If you're displaying full nodes in the view, it is possible that the core Statistics module will do the trick. (It might even work if you display teasers.) However, if you're displaying fields it won't work.
There are theoretical possibilities to have Rules (or just a custom action) increase a variable on each node when they are listed in Views. The method I would suggest is either to use a extremely specific field template file and include an increment code snippet in it (ugly version), or to code up some kind of new field type or field render style that -- when it is used -- increases its own value by one (prettier version).
HOWEVER, I would highly suggest rethinking the approach. If you want to update a CCK field you will have to carry out node saves for each node displayed. If your view contains 25 nodes, that will be a pretty hefty load on your server. Multiply that by ten visitors that loads the same view at the same time and you can expect to run out of memory (or in any case get very bad response time).
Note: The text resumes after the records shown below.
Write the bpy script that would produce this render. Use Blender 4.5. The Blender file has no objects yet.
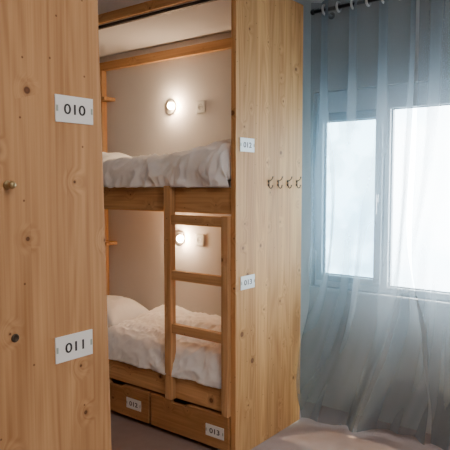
import bpy, bmesh, math, random
from mathutils import Vector, Matrix, noise
R=math.radians; PI=math.pi
random.seed(4)
S=bpy.context.scene; C=S.collection
# ---------------------------------------------------------------- camera maths (metres on real planes)
F=580.0; CAMZ=1.63; YAW=R(38.0); PITCH=R(4.1)
def rot_cam():
    return (Matrix.Rotation(YAW,4,'Z') @ Matrix.Rotation(R(90)-PITCH,4,'X'))
def ray(u,v):
    d=Vector(((u-225)/F,-(v-225)/F,-1.0)); return (rot_cam().to_3x3() @ d)
def on_y(u,v,Y):
    d=ray(u,v); t=Y/d.y; return Vector((d.x*t,Y,CAMZ+d.z*t))
def on_x(u,v,X):
    d=ray(u,v); t=X/d.x; return Vector((X,d.y*t,CAMZ+d.z*t))
# ---------------------------------------------------------------- materials
def nm(name):
    m=bpy.data.materials.new(name); m.use_nodes=True
    nt=m.node_tree; b=nt.nodes['Principled BSDF']; return m,nt,b
def N(nt,t,**k):
    n=nt.nodes.new(t)
    for a,b in k.items(): setattr(n,a,b)
    return n
def math_(nt,op,a,b=None,c=None):
    n=N(nt,'ShaderNodeMath',operation=op)
    for i,v in enumerate((a,b,c)):
        if v is None: continue
        if isinstance(v,(int,float)): n.inputs[i].default_value=v
        else: nt.links.new(v,n.inputs[i])
    return n.outputs[0]
def mapr(nt,v,a,b,c,d,smooth=False):
    n=N(nt,'ShaderNodeMapRange')
    if smooth: n.interpolation_type='SMOOTHSTEP'
    nt.links.new(v,n.inputs[0])
    for i,x in enumerate((a,b,c,d)): n.inputs[i+1].default_value=x
    return n.outputs[0]
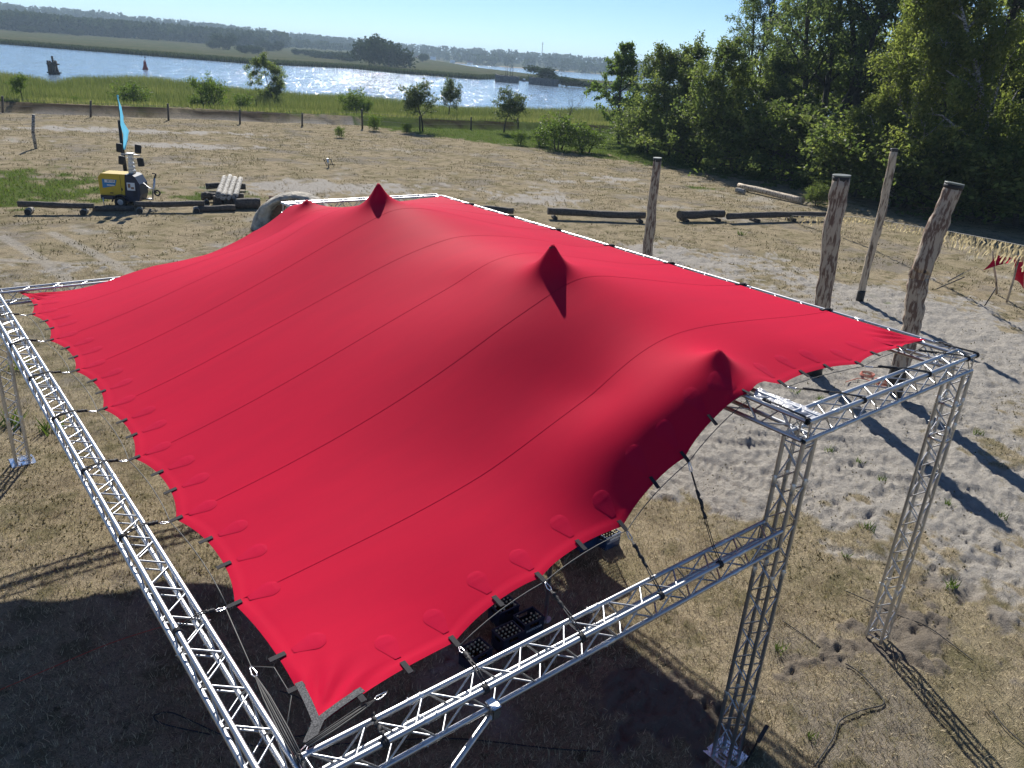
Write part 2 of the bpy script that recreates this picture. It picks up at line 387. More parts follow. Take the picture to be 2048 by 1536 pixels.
def groundmat():
    m = bpy.data.materials.new('dry_field'); m.use_nodes = True; t = m.node_tree; N = t.nodes; L = t.links
    p = N['Principled BSDF']; p.inputs['Roughness'].default_value = 1; p.inputs['Specular IOR Level'].default_value = 0
    tc = N.new('ShaderNodeTexCoord')
    def noise(sc_, det=6, rough=.62, st=None):
        n = N.new('ShaderNodeTexNoise'); n.inputs['Scale'].default_value = sc_; n.inputs['Detail'].default_value = det; n.inputs['Roughness'].default_value = rough
        if st:
            mp = N.new('ShaderNodeMapping'); mp.inputs['Scale'].default_value = st; L.new(tc.outputs['Object'], mp.inputs[0]); L.new(mp.outputs[0], n.inputs['Vector'])
        else: L.new(tc.outputs['Object'], n.inputs['Vector'])
        return n.outputs[0]
    def mix(f, a, b):
        x = N.new('ShaderNodeMix'); x.data_type = 'RGBA'
        for s_, v in ((0, f), (6, a), (7, b)):
            if isinstance(v, tuple): x.inputs[s_].default_value = (*v, 1)
            elif isinstance(v, float): x.inputs[s_].default_value = v
            else: L.new(v, x.inputs[s_])
        return x.outputs[2]
    def rng_(v, lo, hi, a=0.0, b=1.0):
        r = N.new('ShaderNodeMapRange'); r.inputs[1].default_value = lo; r.inputs[2].default_value = hi; r.inputs[3].default_value = a; r.inputs[4].default_value = b
        L.new(v, r.inputs[0]); return r.outputs[0]
    def at_(nm):
        a = N.new('ShaderNodeAttribute'); a.attribute_name = nm; s = N.new('ShaderNodeSeparateColor'); L.new(a.outputs['Color'], s.inputs[0]); return s.outputs
    C = at_('cover'); Fa = at_('far')
    f1, f2, f3 = noise(1.1), noise(9.0), noise(55.0)
    f4 = noise(.35, 4)
    straw = mix(rng_(f2, .35, .65), (.315, .262, .175), (.155, .130, .090))
    straw = mix(rng_(f3, .42, .66), straw, (.46, .385, .26))
    straw = mix(rng_(f1, .50, .68, 0, .8), straw, (.145, .118, .082))
    straw = mix(rng_(f4, .48, .66, 0, .55), straw, (.185, .165, .092))
    straw = mix(rng_(noise(.22, 5, .65), .52, .62, 0, .7), straw, (.21, .19, .165))
    straw = mix(rng_(noise(.9, 7, .7, (1, 1.3, 1)), .52, .62, 0, .75), straw, (.125, .115, .062))
    straw = mix(rng_(noise(2.6, 5, .7), .60, .68, 0, .8), straw, (.075, .07, .04))
    sandc = mix(rng_(f2, .3, .7), (.46, .43, .385), (.34, .315, .28))
    sandc = mix(rng_(f3, .60, .72, 0, .6), sandc, (.17, .15, .125))
    sandc = mix(rng_(Fa['Blue'], .25, .8, 0, .9), sandc, (.20, .17, .135))
    grn = mix(rng_(f2, .35, .65), (.095, .135, .030), (.05, .085, .018))
    c = mix(C['Red'], straw, sandc)
    c = mix(rng_(C['Green'], 0, 1, 0, .9), c, grn)
    c = mix(rng_(C['Blue'], 0, 1, 0, .95), c, (.045, .033, .024))
    md = mix(rng_(noise(.035, 5, .6), .38, .62), (.066, .080, .034), (.105, .095, .058))
    md = mix(rng_(noise(.2, 4, .6, (1, .3, 1)), .45, .6, 0, .6), md, (.045, .062, .024))
    c = mix(Fa['Red'], c, md)
    c = mix(Fa['Green'], c, (.42, .33, .22))
    L.new(c, p.inputs['Base Color'])
    b0 = N.new('ShaderNodeBump'); b0.inputs['Distance'].default_value = .16
    L.new(noise(4.2, 9, .68), b0.inputs['Height']); L.new(rng_(C['Red'], 0, 1, .12, .85), b0.inputs['Strength'])
    b1 = N.new('ShaderNodeBump'); L.new(b0.outputs[0], b1.inputs['Normal']); b1.inputs['Strength'].default_value = .75; b1.inputs['Distance'].default_value = .05
    ad = N.new('ShaderNodeMath'); ad.operation = 'ADD'; L.new(f2, ad.inputs[0]); L.new(f3, ad.inputs[1]); L.new(ad.outputs[0], b1.inputs['Height'])
    L.new(b1.outputs[0], p.inputs['Normal'])
    return m
me = npmesh('ground', np.stack([X, Y, Z], -1), T, 4, groundmat(), True,
            [('cover', 'POINT', 'FLOAT_COLOR', cov), ('far', 'POINT', 'FLOAT_COLOR', far_)])
tag(link('ground', me), kind='structure')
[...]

Doing statistics is not an easy thing, since it requires rapid writing of a lot of data. (For example, enabling the core Statistics module would be a sure way to kill any site with decent traffic.)
If you want to continue to explore the possibilities for running statistics like this I would suggest either to write a separate kind of counter, or perhaps to try to implement Voting API and write +1 votes on each view. But I doubt any efforts will make it quicker than the Statistics module, which really isn't fast enough.
(If you really want to explore the possibilities I recommend having a look at implementing a NoSQL database, such as Redis, which can handle rediculous amounts of writes. But that would be a completely different thing.)